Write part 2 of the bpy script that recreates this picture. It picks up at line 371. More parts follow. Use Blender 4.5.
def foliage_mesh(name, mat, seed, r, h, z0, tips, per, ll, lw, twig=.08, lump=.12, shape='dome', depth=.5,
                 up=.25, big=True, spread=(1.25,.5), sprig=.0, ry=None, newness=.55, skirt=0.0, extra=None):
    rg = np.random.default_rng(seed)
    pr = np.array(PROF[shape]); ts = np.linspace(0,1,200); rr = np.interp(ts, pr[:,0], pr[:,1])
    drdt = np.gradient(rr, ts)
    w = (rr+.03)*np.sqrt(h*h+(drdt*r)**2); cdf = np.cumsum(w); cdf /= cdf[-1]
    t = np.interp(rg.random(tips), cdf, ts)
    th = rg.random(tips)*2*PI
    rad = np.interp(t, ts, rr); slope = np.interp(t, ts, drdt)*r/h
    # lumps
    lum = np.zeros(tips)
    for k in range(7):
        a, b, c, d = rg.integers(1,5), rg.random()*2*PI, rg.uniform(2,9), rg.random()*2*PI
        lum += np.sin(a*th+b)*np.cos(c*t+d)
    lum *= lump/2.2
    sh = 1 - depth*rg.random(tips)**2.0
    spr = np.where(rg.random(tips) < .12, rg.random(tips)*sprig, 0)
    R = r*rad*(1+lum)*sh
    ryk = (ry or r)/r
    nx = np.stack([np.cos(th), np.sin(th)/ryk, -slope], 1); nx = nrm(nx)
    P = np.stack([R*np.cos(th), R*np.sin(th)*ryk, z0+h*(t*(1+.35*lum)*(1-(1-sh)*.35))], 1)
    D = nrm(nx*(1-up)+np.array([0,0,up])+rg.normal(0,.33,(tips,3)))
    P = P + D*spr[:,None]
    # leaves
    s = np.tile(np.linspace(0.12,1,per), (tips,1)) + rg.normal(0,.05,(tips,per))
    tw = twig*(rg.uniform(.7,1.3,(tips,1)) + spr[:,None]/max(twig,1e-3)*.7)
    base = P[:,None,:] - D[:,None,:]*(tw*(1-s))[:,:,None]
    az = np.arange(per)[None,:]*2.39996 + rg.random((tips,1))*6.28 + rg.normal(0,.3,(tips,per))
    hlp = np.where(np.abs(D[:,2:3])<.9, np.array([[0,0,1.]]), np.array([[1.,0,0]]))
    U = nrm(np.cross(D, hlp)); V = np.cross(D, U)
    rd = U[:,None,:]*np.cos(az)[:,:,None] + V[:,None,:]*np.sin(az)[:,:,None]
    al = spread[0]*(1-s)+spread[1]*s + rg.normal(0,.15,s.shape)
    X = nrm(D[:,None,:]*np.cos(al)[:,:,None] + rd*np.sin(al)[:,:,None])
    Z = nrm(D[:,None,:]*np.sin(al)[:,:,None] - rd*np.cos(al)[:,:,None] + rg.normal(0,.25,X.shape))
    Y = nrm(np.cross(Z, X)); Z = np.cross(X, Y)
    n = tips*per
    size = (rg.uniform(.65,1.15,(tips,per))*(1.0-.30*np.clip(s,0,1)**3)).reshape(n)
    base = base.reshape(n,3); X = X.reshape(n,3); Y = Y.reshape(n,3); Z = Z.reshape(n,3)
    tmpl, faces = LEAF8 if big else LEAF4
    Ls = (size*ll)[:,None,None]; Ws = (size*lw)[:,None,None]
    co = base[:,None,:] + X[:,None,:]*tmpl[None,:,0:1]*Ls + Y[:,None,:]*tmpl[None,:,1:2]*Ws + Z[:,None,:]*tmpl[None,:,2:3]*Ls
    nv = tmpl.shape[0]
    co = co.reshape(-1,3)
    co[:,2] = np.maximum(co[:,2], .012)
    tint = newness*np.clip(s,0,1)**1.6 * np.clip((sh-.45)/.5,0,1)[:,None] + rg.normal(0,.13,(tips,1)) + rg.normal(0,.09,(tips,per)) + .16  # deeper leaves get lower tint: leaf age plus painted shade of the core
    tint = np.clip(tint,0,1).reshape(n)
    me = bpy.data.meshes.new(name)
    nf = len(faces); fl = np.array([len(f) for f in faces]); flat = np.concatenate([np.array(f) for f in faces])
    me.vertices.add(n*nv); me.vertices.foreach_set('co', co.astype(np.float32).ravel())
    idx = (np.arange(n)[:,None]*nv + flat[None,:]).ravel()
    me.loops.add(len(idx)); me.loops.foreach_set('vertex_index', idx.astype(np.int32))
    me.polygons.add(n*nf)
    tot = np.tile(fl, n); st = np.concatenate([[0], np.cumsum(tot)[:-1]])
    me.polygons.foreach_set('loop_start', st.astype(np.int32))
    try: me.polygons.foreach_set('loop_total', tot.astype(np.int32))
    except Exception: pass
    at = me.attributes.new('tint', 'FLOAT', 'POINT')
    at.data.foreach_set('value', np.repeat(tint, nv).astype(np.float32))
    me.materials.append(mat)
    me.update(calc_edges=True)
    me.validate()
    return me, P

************

§ **Required task**
Using the listing above, reproduce each line without omission.

§ **The response**
Write part 2 of the bpy script that recreates this picture. It picks up at line 371. More parts follow. Use Blender 4.5.
def foliage_mesh(name, mat, seed, r, h, z0, tips, per, ll, lw, twig=.08, lump=.12, shape='dome', depth=.5,
                 up=.25, big=True, spread=(1.25,.5), sprig=.0, ry=None, newness=.55, skirt=0.0, extra=None):
    rg = np.random.default_rng(seed)
    pr = np.array(PROF[shape]); ts = np.linspace(0,1,200); rr = np.interp(ts, pr[:,0], pr[:,1])
    drdt = np.gradient(rr, ts)
    w = (rr+.03)*np.sqrt(h*h+(drdt*r)**2); cdf = np.cumsum(w); cdf /= cdf[-1]
    t = np.interp(rg.random(tips), cdf, ts)
    th = rg.random(tips)*2*PI
    rad = np.interp(t, ts, rr); slope = np.interp(t, ts, drdt)*r/h
    # lumps
    lum = np.zeros(tips)
    for k in range(7):
        a, b, c, d = rg.integers(1,5), rg.random()*2*PI, rg.uniform(2,9), rg.random()*2*PI
        lum += np.sin(a*th+b)*np.cos(c*t+d)
    lum *= lump/2.2
    sh = 1 - depth*rg.random(tips)**2.0
    spr = np.where(rg.random(tips) < .12, rg.random(tips)*sprig, 0)
    R = r*rad*(1+lum)*sh
    ryk = (ry or r)/r
    nx = np.stack([np.cos(th), np.sin(th)/ryk, -slope], 1); nx = nrm(nx)
    P = np.stack([R*np.cos(th), R*np.sin(th)*ryk, z0+h*(t*(1+.35*lum)*(1-(1-sh)*.35))], 1)
    D = nrm(nx*(1-up)+np.array([0,0,up])+rg.normal(0,.33,(tips,3)))
    P = P + D*spr[:,None]
    # leaves
    s = np.tile(np.linspace(0.12,1,per), (tips,1)) + rg.normal(0,.05,(tips,per))
    tw = twig*(rg.uniform(.7,1.3,(tips,1)) + spr[:,None]/max(twig,1e-3)*.7)
    base = P[:,None,:] - D[:,None,:]*(tw*(1-s))[:,:,None]
    az = np.arange(per)[None,:]*2.39996 + rg.random((tips,1))*6.28 + rg.normal(0,.3,(tips,per))
    hlp = np.where(np.abs(D[:,2:3])<.9, np.array([[0,0,1.]]), np.array([[1.,0,0]]))
    U = nrm(np.cross(D, hlp)); V = np.cross(D, U)
    rd = U[:,None,:]*np.cos(az)[:,:,None] + V[:,None,:]*np.sin(az)[:,:,None]
    al = spread[0]*(1-s)+spread[1]*s + rg.normal(0,.15,s.shape)
    X = nrm(D[:,None,:]*np.cos(al)[:,:,None] + rd*np.sin(al)[:,:,None])
    Z = nrm(D[:,None,:]*np.sin(al)[:,:,None] - rd*np.cos(al)[:,:,None] + rg.normal(0,.25,X.shape))
    Y = nrm(np.cross(Z, X)); Z = np.cross(X, Y)
    n = tips*per
    size = (rg.uniform(.65,1.15,(tips,per))*(1.0-.30*np.clip(s,0,1)**3)).reshape(n)
    base = base.reshape(n,3); X = X.reshape(n,3); Y = Y.reshape(n,3); Z = Z.reshape(n,3)
    tmpl, faces = LEAF8 if big else LEAF4
    Ls = (size*ll)[:,None,None]; Ws = (size*lw)[:,None,None]
    co = base[:,None,:] + X[:,None,:]*tmpl[None,:,0:1]*Ls + Y[:,None,:]*tmpl[None,:,1:2]*Ws + Z[:,None,:]*tmpl[None,:,2:3]*Ls
    nv = tmpl.shape[0]
    co = co.reshape(-1,3)
    co[:,2] = np.maximum(co[:,2], .012)
    tint = newness*np.clip(s,0,1)**1.6 * np.clip((sh-.45)/.5,0,1)[:,None] + rg.normal(0,.13,(tips,1)) + rg.normal(0,.09,(tips,per)) + .16  # deeper leaves get lower tint: leaf age plus painted shade of the core
    tint = np.clip(tint,0,1).reshape(n)
    me = bpy.data.meshes.new(name)
    nf = len(faces); fl = np.array([len(f) for f in faces]); flat = np.concatenate([np.array(f) for f in faces])
    me.vertices.add(n*nv); me.vertices.foreach_set('co', co.astype(np.float32).ravel())
    idx = (np.arange(n)[:,None]*nv + flat[None,:]).ravel()
    me.loops.add(len(idx)); me.loops.foreach_set('vertex_index', idx.astype(np.int32))
    me.polygons.add(n*nf)
    tot = np.tile(fl, n); st = np.concatenate([[0], np.cumsum(tot)[:-1]])
    me.polygons.foreach_set('loop_start', st.astype(np.int32))
    try: me.polygons.foreach_set('loop_total', tot.astype(np.int32))
    except Exception: pass
    at = me.attributes.new('tint', 'FLOAT', 'POINT')
    at.data.foreach_set('value', np.repeat(tint, nv).astype(np.float32))
    me.materials.append(mat)
    me.update(calc_edges=True)
    me.validate()
    return me, P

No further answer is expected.